◆ **Requirement**
Pictures do not belong in the copy; transcribe everything else in the records exactly.

◆ **Records for processing**
··········
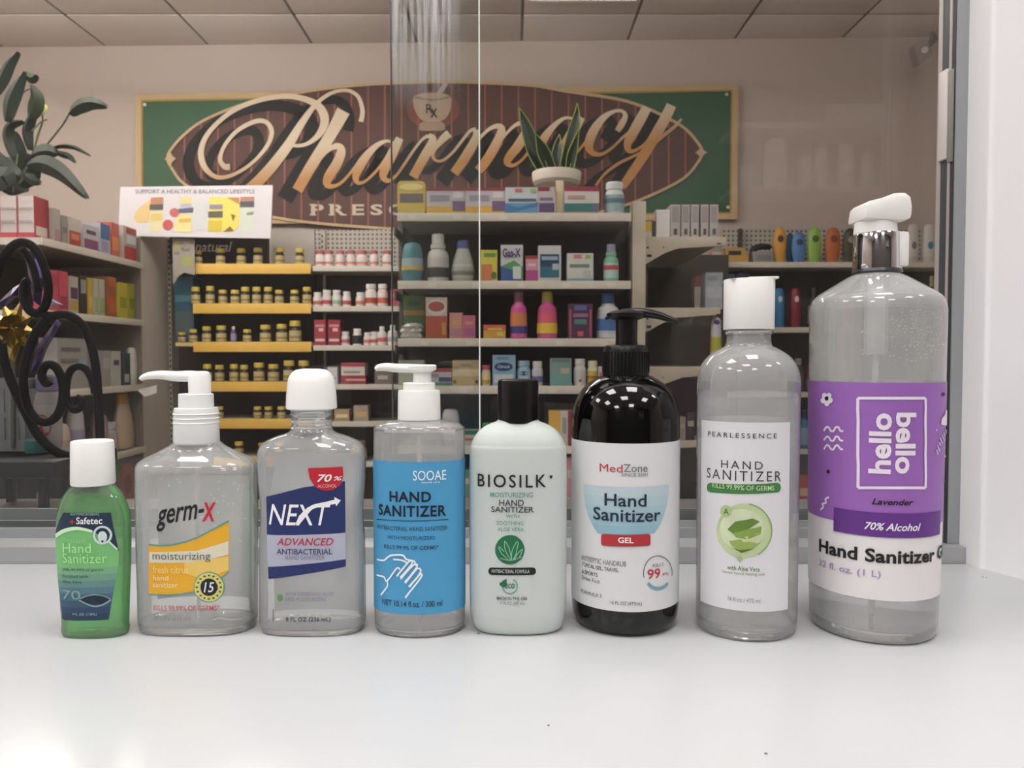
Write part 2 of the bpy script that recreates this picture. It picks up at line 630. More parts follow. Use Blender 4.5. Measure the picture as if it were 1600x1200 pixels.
# counter
cnt = thing('service_counter', 'long glossy white laminate counter that the sanitizer bottles stand on', 'counter', (-0.3, 0.3, -0.034))
counter_mat = M('#bfc1c3', 0.22, vary=0.012, scale=2.5, spec=0.45)
MB().box(-1.25, 0.62, 0.06, 0.656, -0.034, 0.0).build('worktop', counter_mat, cnt, bevel=0.004)
MB().box(-1.25, 0.62, 0.09, 0.12, FLOOR_Z, -0.034).build('front_panel', paint_white, cnt)
for px, py, r in ((748, 990, .0012), (857, 1134, .0007), (1197, 1178, .0008), (1536, 902, .0008), (1541, 903, .0006)):
    p = ground(px, py)
    MB().lathe(p.x, p.y, [(0.0001, r), (0.0004, r * .7)], 8).build('speck', M('#6a6660', 0.8), cnt)

# ------------------------------------------------------------------ window: track, post, two sliding panes
alu = M('#9ea2a4', 0.38, metal=0.35, vary=0.03, scale=8)
alu_dark = M('#4d5356', 0.45, metal=0.2)
alu_light = M('#bdb4b2', 0.4, metal=0.2)
ZT = 0.0134
win = struct(thing('window_1', None, None, (0, 0.70, 0)))
MB().box(WX0, A.x, 0.657, 0.79, -0.034, ZT).build('track', M('#a3a4a6', 0.3, metal=0.3), win, bevel=0.001)
for y in (0.690, 0.722, 0.765):
    MB().box(WX0, A.x, y, y + 0.004, ZT, ZT + (0.009 if y < 0.76 else 0.012)).build('track_rail', alu, win)
XP = xat(1491, 0.668, 300)
def post(y0, y1, x1, mat, name, dx=0.0, z0=ZT, z1=0.95):
    return MB().box(XP + dx, x1, y0, y1, z0, z1).build(name, mat, win, bevel=.0004)
xq = xat(1524, 0.668, 300)
post(0.668, 0.6745, xq, alu, 'frame_post')
MB().box(XP - .0004, XP, 0.669, 0.6742, ZT, .95).build('channel_groove', M('#34383b', .5), win)
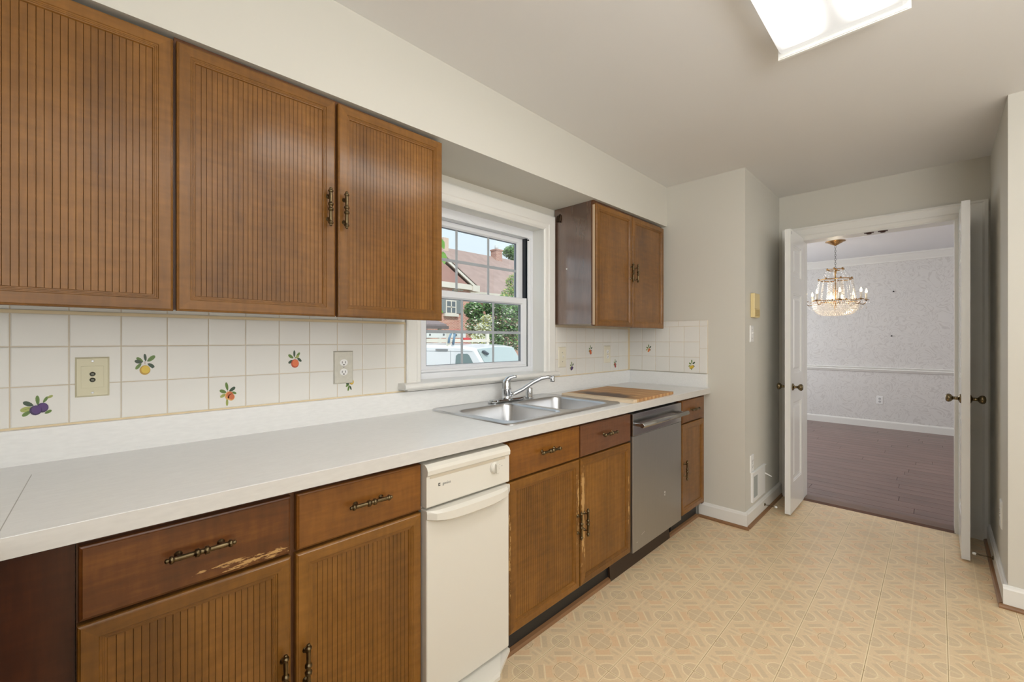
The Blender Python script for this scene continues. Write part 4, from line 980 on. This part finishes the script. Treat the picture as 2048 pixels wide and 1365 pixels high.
··········
◆ **Answer to the task**
Write part 2 of the bpy script that recreates this picture. It picks up at line 630. More parts follow. Use Blender 4.5. Measure the picture as if it were 1600x1200 pixels.
# counter
cnt = thing('service_counter', 'long glossy white laminate counter that the sanitizer bottles stand on', 'counter', (-0.3, 0.3, -0.034))
counter_mat = M('#bfc1c3', 0.22, vary=0.012, scale=2.5, spec=0.45)
MB().box(-1.25, 0.62, 0.06, 0.656, -0.034, 0.0).build('worktop', counter_mat, cnt, bevel=0.004)
MB().box(-1.25, 0.62, 0.09, 0.12, FLOOR_Z, -0.034).build('front_panel', paint_white, cnt)
for px, py, r in ((748, 990, .0012), (857, 1134, .0007), (1197, 1178, .0008), (1536, 902, .0008), (1541, 903, .0006)):
    p = ground(px, py)
    MB().lathe(p.x, p.y, [(0.0001, r), (0.0004, r * .7)], 8).build('speck', M('#6a6660', 0.8), cnt)

# ------------------------------------------------------------------ window: track, post, two sliding panes
alu = M('#9ea2a4', 0.38, metal=0.35, vary=0.03, scale=8)
alu_dark = M('#4d5356', 0.45, metal=0.2)
alu_light = M('#bdb4b2', 0.4, metal=0.2)
ZT = 0.0134
win = struct(thing('window_1', None, None, (0, 0.70, 0)))
MB().box(WX0, A.x, 0.657, 0.79, -0.034, ZT).build('track', M('#a3a4a6', 0.3, metal=0.3), win, bevel=0.001)
for y in (0.690, 0.722, 0.765):
    MB().box(WX0, A.x, y, y + 0.004, ZT, ZT + (0.009 if y < 0.76 else 0.012)).build('track_rail', alu, win)
XP = xat(1491, 0.668, 300)
def post(y0, y1, x1, mat, name, dx=0.0, z0=ZT, z1=0.95):
    return MB().box(XP + dx, x1, y0, y1, z0, z1).build(name, mat, win, bevel=.0004)
xq = xat(1524, 0.668, 300)
post(0.668, 0.6745, xq, alu, 'frame_post')
MB().box(XP - .0004, XP, 0.669, 0.6742, ZT, .95).build('channel_groove', M('#34383b', .5), win)
The Blender Python script for this scene continues. Write part 4, from line 980 on. This part finishes the script. Treat the picture as 2048 pixels wide and 1365 pixels high.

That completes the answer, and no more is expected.